# Data provided

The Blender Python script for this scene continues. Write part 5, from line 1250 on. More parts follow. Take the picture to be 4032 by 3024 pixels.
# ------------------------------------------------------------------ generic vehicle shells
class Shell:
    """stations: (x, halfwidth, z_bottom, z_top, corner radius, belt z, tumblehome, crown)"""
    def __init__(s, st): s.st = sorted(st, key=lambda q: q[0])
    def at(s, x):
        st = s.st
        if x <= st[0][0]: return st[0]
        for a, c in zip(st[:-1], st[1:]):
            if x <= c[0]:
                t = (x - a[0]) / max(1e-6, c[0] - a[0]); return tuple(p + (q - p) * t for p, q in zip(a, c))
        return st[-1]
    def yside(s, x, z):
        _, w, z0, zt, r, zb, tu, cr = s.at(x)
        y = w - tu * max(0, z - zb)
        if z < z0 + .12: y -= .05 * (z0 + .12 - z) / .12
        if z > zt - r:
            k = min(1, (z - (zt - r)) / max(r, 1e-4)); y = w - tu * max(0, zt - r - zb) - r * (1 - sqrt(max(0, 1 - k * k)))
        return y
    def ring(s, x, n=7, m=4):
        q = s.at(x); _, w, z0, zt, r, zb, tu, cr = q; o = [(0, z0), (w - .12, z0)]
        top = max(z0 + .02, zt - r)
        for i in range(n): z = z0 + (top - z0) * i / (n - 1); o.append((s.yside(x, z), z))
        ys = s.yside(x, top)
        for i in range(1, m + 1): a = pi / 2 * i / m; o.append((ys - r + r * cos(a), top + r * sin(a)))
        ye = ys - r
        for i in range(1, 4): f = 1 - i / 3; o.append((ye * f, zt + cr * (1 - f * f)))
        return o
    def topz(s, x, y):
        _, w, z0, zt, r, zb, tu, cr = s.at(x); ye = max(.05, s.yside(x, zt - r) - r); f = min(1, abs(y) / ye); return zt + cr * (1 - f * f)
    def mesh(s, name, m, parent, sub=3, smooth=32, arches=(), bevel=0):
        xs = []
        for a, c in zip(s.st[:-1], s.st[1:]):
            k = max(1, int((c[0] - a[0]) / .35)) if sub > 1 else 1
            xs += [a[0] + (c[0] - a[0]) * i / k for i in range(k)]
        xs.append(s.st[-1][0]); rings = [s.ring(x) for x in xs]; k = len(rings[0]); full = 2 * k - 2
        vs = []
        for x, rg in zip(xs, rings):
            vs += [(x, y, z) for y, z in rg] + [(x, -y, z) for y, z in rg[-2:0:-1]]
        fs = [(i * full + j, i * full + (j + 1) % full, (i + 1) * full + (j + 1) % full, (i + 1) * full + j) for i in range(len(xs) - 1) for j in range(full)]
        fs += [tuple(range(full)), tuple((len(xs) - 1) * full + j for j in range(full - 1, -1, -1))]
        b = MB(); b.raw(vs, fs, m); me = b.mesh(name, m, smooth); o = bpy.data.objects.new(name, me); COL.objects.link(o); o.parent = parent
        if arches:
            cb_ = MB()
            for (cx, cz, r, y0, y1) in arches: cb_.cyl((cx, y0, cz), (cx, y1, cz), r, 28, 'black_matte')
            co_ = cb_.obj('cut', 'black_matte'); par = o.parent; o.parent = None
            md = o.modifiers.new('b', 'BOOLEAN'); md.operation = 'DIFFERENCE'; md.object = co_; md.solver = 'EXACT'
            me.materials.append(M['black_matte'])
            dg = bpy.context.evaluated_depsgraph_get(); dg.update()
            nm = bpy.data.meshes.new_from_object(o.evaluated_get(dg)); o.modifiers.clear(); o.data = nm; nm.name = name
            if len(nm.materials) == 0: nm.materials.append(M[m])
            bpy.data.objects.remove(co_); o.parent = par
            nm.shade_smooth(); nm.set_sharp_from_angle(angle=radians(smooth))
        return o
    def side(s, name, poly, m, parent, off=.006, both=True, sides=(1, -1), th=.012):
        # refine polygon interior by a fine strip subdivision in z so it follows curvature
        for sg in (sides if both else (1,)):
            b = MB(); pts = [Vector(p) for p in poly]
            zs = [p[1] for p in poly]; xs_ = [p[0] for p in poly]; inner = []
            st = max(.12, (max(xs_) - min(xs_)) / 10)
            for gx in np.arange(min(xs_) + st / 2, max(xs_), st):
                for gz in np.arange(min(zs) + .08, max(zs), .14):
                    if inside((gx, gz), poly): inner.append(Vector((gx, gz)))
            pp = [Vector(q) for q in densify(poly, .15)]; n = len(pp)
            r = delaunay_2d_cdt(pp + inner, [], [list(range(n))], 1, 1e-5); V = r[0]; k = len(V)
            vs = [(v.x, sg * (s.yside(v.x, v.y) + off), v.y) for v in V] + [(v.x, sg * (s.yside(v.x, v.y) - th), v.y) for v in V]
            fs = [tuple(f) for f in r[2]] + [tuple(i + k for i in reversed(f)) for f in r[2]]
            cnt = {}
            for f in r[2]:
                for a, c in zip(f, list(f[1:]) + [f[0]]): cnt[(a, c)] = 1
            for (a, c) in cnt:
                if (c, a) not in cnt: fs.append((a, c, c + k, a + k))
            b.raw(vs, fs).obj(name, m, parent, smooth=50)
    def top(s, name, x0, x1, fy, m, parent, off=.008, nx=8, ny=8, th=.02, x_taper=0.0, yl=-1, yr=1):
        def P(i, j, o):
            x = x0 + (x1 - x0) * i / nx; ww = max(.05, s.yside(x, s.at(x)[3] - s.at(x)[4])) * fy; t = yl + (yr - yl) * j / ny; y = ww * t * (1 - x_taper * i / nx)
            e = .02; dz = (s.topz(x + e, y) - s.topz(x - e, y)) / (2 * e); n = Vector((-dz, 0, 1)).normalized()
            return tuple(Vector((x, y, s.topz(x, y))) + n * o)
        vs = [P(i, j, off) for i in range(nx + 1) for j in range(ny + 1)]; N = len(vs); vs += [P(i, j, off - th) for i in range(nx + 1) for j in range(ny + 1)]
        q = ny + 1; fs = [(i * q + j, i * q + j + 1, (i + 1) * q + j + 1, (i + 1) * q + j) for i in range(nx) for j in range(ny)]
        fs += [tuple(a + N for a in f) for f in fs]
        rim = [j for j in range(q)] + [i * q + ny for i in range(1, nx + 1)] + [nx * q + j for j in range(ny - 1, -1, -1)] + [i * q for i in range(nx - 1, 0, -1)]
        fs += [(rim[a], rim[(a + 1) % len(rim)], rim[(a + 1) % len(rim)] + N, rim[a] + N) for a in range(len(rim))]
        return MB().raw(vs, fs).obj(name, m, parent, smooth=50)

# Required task
Write out the listing once more, matching it exactly.

# Finished task
The Blender Python script for this scene continues. Write part 5, from line 1250 on. More parts follow. Take the picture to be 4032 by 3024 pixels.
# ------------------------------------------------------------------ generic vehicle shells
class Shell:
    """stations: (x, halfwidth, z_bottom, z_top, corner radius, belt z, tumblehome, crown)"""
    def __init__(s, st): s.st = sorted(st, key=lambda q: q[0])
    def at(s, x):
        st = s.st
        if x <= st[0][0]: return st[0]
        for a, c in zip(st[:-1], st[1:]):
            if x <= c[0]:
                t = (x - a[0]) / max(1e-6, c[0] - a[0]); return tuple(p + (q - p) * t for p, q in zip(a, c))
        return st[-1]
    def yside(s, x, z):
        _, w, z0, zt, r, zb, tu, cr = s.at(x)
        y = w - tu * max(0, z - zb)
        if z < z0 + .12: y -= .05 * (z0 + .12 - z) / .12
        if z > zt - r:
            k = min(1, (z - (zt - r)) / max(r, 1e-4)); y = w - tu * max(0, zt - r - zb) - r * (1 - sqrt(max(0, 1 - k * k)))
        return y
    def ring(s, x, n=7, m=4):
        q = s.at(x); _, w, z0, zt, r, zb, tu, cr = q; o = [(0, z0), (w - .12, z0)]
        top = max(z0 + .02, zt - r)
        for i in range(n): z = z0 + (top - z0) * i / (n - 1); o.append((s.yside(x, z), z))
        ys = s.yside(x, top)
        for i in range(1, m + 1): a = pi / 2 * i / m; o.append((ys - r + r * cos(a), top + r * sin(a)))
        ye = ys - r
        for i in range(1, 4): f = 1 - i / 3; o.append((ye * f, zt + cr * (1 - f * f)))
        return o
    def topz(s, x, y):
        _, w, z0, zt, r, zb, tu, cr = s.at(x); ye = max(.05, s.yside(x, zt - r) - r); f = min(1, abs(y) / ye); return zt + cr * (1 - f * f)
    def mesh(s, name, m, parent, sub=3, smooth=32, arches=(), bevel=0):
        xs = []
        for a, c in zip(s.st[:-1], s.st[1:]):
            k = max(1, int((c[0] - a[0]) / .35)) if sub > 1 else 1
            xs += [a[0] + (c[0] - a[0]) * i / k for i in range(k)]
        xs.append(s.st[-1][0]); rings = [s.ring(x) for x in xs]; k = len(rings[0]); full = 2 * k - 2
        vs = []
        for x, rg in zip(xs, rings):
            vs += [(x, y, z) for y, z in rg] + [(x, -y, z) for y, z in rg[-2:0:-1]]
        fs = [(i * full + j, i * full + (j + 1) % full, (i + 1) * full + (j + 1) % full, (i + 1) * full + j) for i in range(len(xs) - 1) for j in range(full)]
        fs += [tuple(range(full)), tuple((len(xs) - 1) * full + j for j in range(full - 1, -1, -1))]
        b = MB(); b.raw(vs, fs, m); me = b.mesh(name, m, smooth); o = bpy.data.objects.new(name, me); COL.objects.link(o); o.parent = parent
        if arches:
            cb_ = MB()
            for (cx, cz, r, y0, y1) in arches: cb_.cyl((cx, y0, cz), (cx, y1, cz), r, 28, 'black_matte')
            co_ = cb_.obj('cut', 'black_matte'); par = o.parent; o.parent = None
            md = o.modifiers.new('b', 'BOOLEAN'); md.operation = 'DIFFERENCE'; md.object = co_; md.solver = 'EXACT'
            me.materials.append(M['black_matte'])
            dg = bpy.context.evaluated_depsgraph_get(); dg.update()
            nm = bpy.data.meshes.new_from_object(o.evaluated_get(dg)); o.modifiers.clear(); o.data = nm; nm.name = name
            if len(nm.materials) == 0: nm.materials.append(M[m])
            bpy.data.objects.remove(co_); o.parent = par
            nm.shade_smooth(); nm.set_sharp_from_angle(angle=radians(smooth))
        return o
    def side(s, name, poly, m, parent, off=.006, both=True, sides=(1, -1), th=.012):
        # refine polygon interior by a fine strip subdivision in z so it follows curvature
        for sg in (sides if both else (1,)):
            b = MB(); pts = [Vector(p) for p in poly]
            zs = [p[1] for p in poly]; xs_ = [p[0] for p in poly]; inner = []
            st = max(.12, (max(xs_) - min(xs_)) / 10)
            for gx in np.arange(min(xs_) + st / 2, max(xs_), st):
                for gz in np.arange(min(zs) + .08, max(zs), .14):
                    if inside((gx, gz), poly): inner.append(Vector((gx, gz)))
            pp = [Vector(q) for q in densify(poly, .15)]; n = len(pp)
            r = delaunay_2d_cdt(pp + inner, [], [list(range(n))], 1, 1e-5); V = r[0]; k = len(V)
            vs = [(v.x, sg * (s.yside(v.x, v.y) + off), v.y) for v in V] + [(v.x, sg * (s.yside(v.x, v.y) - th), v.y) for v in V]
            fs = [tuple(f) for f in r[2]] + [tuple(i + k for i in reversed(f)) for f in r[2]]
            cnt = {}
            for f in r[2]:
                for a, c in zip(f, list(f[1:]) + [f[0]]): cnt[(a, c)] = 1
            for (a, c) in cnt:
                if (c, a) not in cnt: fs.append((a, c, c + k, a + k))
            b.raw(vs, fs).obj(name, m, parent, smooth=50)
    def top(s, name, x0, x1, fy, m, parent, off=.008, nx=8, ny=8, th=.02, x_taper=0.0, yl=-1, yr=1):
        def P(i, j, o):
            x = x0 + (x1 - x0) * i / nx; ww = max(.05, s.yside(x, s.at(x)[3] - s.at(x)[4])) * fy; t = yl + (yr - yl) * j / ny; y = ww * t * (1 - x_taper * i / nx)
            e = .02; dz = (s.topz(x + e, y) - s.topz(x - e, y)) / (2 * e); n = Vector((-dz, 0, 1)).normalized()
            return tuple(Vector((x, y, s.topz(x, y))) + n * o)
        vs = [P(i, j, off) for i in range(nx + 1) for j in range(ny + 1)]; N = len(vs); vs += [P(i, j, off - th) for i in range(nx + 1) for j in range(ny + 1)]
        q = ny + 1; fs = [(i * q + j, i * q + j + 1, (i + 1) * q + j + 1, (i + 1) * q + j) for i in range(nx) for j in range(ny)]
        fs += [tuple(a + N for a in f) for f in fs]
        rim = [j for j in range(q)] + [i * q + ny for i in range(1, nx + 1)] + [nx * q + j for j in range(ny - 1, -1, -1)] + [i * q for i in range(nx - 1, 0, -1)]
        fs += [(rim[a], rim[(a + 1) % len(rim)], rim[(a + 1) % len(rim)] + N, rim[a] + N) for a in range(len(rim))]
        return MB().raw(vs, fs).obj(name, m, parent, smooth=50)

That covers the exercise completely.